Following the trial and still dogged by his detractors, he fled to Europe, suffered some unsuccessful ventures there and eventually returned to the U.S. in 1812 under the name, “Edwards,” which was probably a nod to his grandfather, Jonathan Edwards, and his uncle, Timothy Edwards, the latter of whom helped raise him as a boy.

With Isenberg’s book, readers will get a fuller and more balanced account of Burr’s life than, to my knowledge, has ever been written. Unlike Chernow and many others who have written about Burr, she does not push aside or ignore or fail to investigate the questionable sides of Burr’s character in order to inflate the good.

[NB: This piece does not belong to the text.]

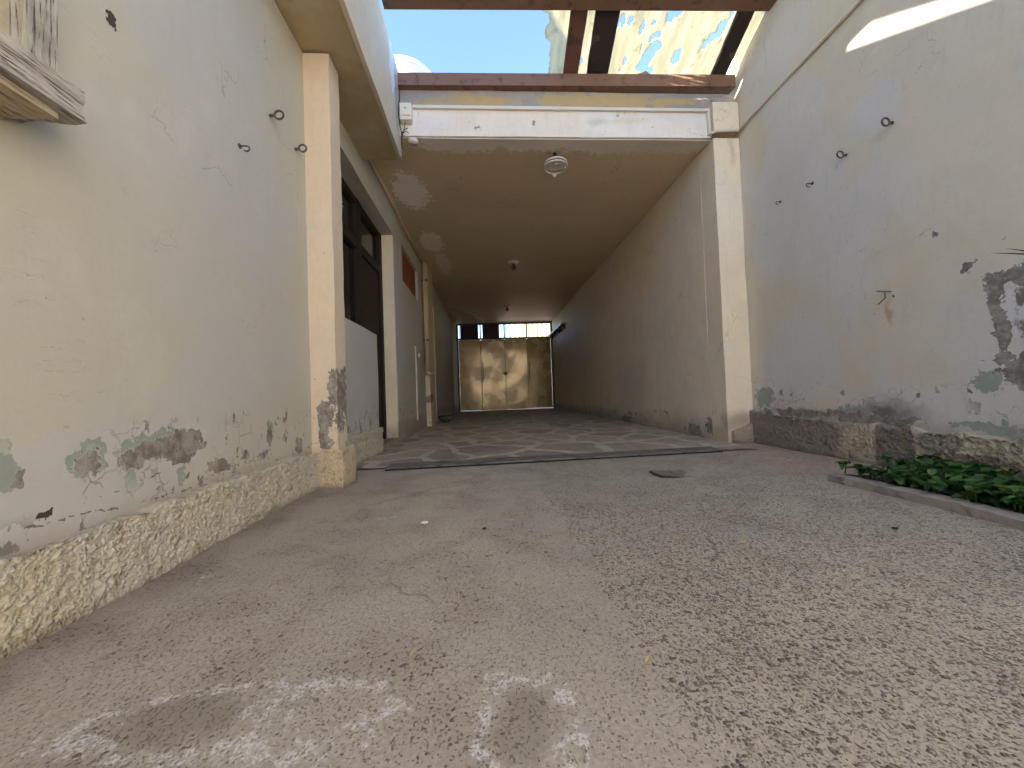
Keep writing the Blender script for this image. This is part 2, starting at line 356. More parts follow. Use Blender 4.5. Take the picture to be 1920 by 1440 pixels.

In “Fallen Founder,” readers will be refreshed to read an unfiltered account of the former vice president, with his sexual exploits, filibustering schemes and progressive political ideas about women’s rights and other topics of import intact. One warning here: she is not kind to Hamilton at all. Rightly so? I’m not sure. Of course, we can reward Hamilton with the titles of being a brilliant political thinker and founder. But for whatever reason, he was obsessed with destroying Burr, and seemed to have personal, and more than just political reasons, as his motivation.

In the end and ironically, Burr turned the trump card, not only “winning” the duel against his most fire-penned adversary, but outliving nearly all of his former detractors at the ripe age of 81.